— begin Stored data —
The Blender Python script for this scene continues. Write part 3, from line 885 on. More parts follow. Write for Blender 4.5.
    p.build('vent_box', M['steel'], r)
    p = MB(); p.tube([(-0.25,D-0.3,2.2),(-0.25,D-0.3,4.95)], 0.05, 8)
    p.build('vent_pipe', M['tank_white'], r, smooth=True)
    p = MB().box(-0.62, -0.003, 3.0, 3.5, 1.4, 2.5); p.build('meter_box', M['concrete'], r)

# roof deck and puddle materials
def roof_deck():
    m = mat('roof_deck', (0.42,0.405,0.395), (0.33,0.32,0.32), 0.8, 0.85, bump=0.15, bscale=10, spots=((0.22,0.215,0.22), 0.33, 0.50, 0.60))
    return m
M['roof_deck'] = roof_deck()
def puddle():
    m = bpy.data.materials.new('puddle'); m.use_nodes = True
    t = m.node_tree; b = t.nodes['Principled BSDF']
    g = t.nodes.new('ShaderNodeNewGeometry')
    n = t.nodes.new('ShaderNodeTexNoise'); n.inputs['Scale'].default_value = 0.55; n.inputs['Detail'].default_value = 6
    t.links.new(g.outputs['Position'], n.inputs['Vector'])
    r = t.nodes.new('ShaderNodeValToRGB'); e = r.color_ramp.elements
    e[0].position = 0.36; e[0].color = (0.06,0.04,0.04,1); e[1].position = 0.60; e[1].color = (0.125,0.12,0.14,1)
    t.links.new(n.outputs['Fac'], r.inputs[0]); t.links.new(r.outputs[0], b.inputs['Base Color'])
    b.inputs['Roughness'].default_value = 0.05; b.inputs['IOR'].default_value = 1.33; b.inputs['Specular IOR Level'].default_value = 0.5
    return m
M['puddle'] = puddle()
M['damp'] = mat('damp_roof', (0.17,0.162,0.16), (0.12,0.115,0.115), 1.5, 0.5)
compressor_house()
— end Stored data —
— Short problem —
Only the lines from the first line of the material above through the line that contains "p = MB().box(-0.62, -0.003, 3.0, 3.5, 1.4, 2.5);" should be quoted, each one exactly.

— Solution below —
The Blender Python script for this scene continues. Write part 3, from line 885 on. More parts follow. Write for Blender 4.5.
    p.build('vent_box', M['steel'], r)
    p = MB(); p.tube([(-0.25,D-0.3,2.2),(-0.25,D-0.3,4.95)], 0.05, 8)
    p.build('vent_pipe', M['tank_white'], r, smooth=True)
    p = MB().box(-0.62, -0.003, 3.0, 3.5, 1.4, 2.5); p.build('meter_box', M['concrete'], r)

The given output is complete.